The ruling on tele-town halls would not apply to robocalls made as part of lawmaker's campaigns — but rather just the calls they make in their official capacity — the official said.

The agency’s five commissioners will still have to approve those rulings. The commissioners vote on rulings at their discretion, so there is no deadline.

The legality of automated outreach for tele-town halls was highlighted when Supreme Court in January affirmed that the government is immune from the restrictions in the Telephone Consumer Protection Act, the major statute dealing with robocalls and other automated messages. The court ruled that federal contractors, in order to be immune from the law’s restrictions, must stay within the confines of the directions they received from the government entity paying for their services.

“The United States and its agencies, it is undisputed, are not subject to the TCPA’s prohibitions because no statute lifts their immunity,” wrote Justice Ruth Bader Ginsburg in the majority opinion.

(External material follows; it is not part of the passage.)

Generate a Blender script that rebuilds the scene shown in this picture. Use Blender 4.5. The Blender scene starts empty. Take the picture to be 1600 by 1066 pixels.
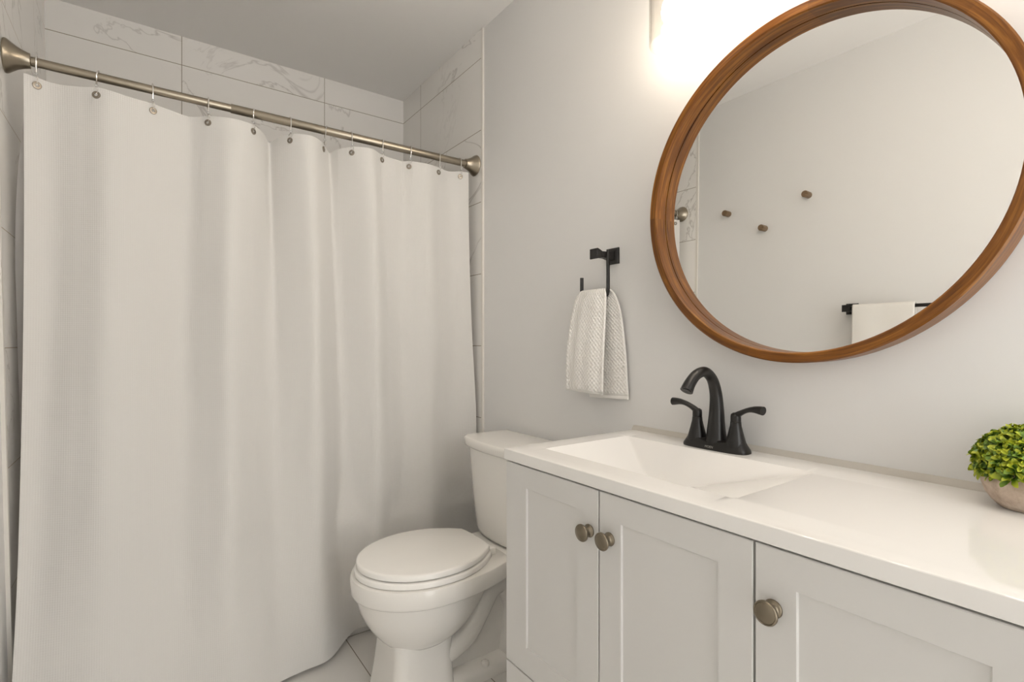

Companies frequently reach out to the commission to make sure that they are following the rules concerning robocalls. One of the petitions came from a company that runs tele-town hall outreach for members of Congress, while the other two came from firms that work with the federal government.

One of the companies conducts outreach relating to employment benefits, while another runs surveys for federal agencies, according to the official.

The legality of tele-town halls is important to congressional offices, which use them to get constituents to participate in the events.

When the commission approved new robocalling rules last June, it later had to release guidance clarifying that as long as contractors working for lawmakers “continue to adhere to the decades old rules” in certain cases, they would remain in the clear.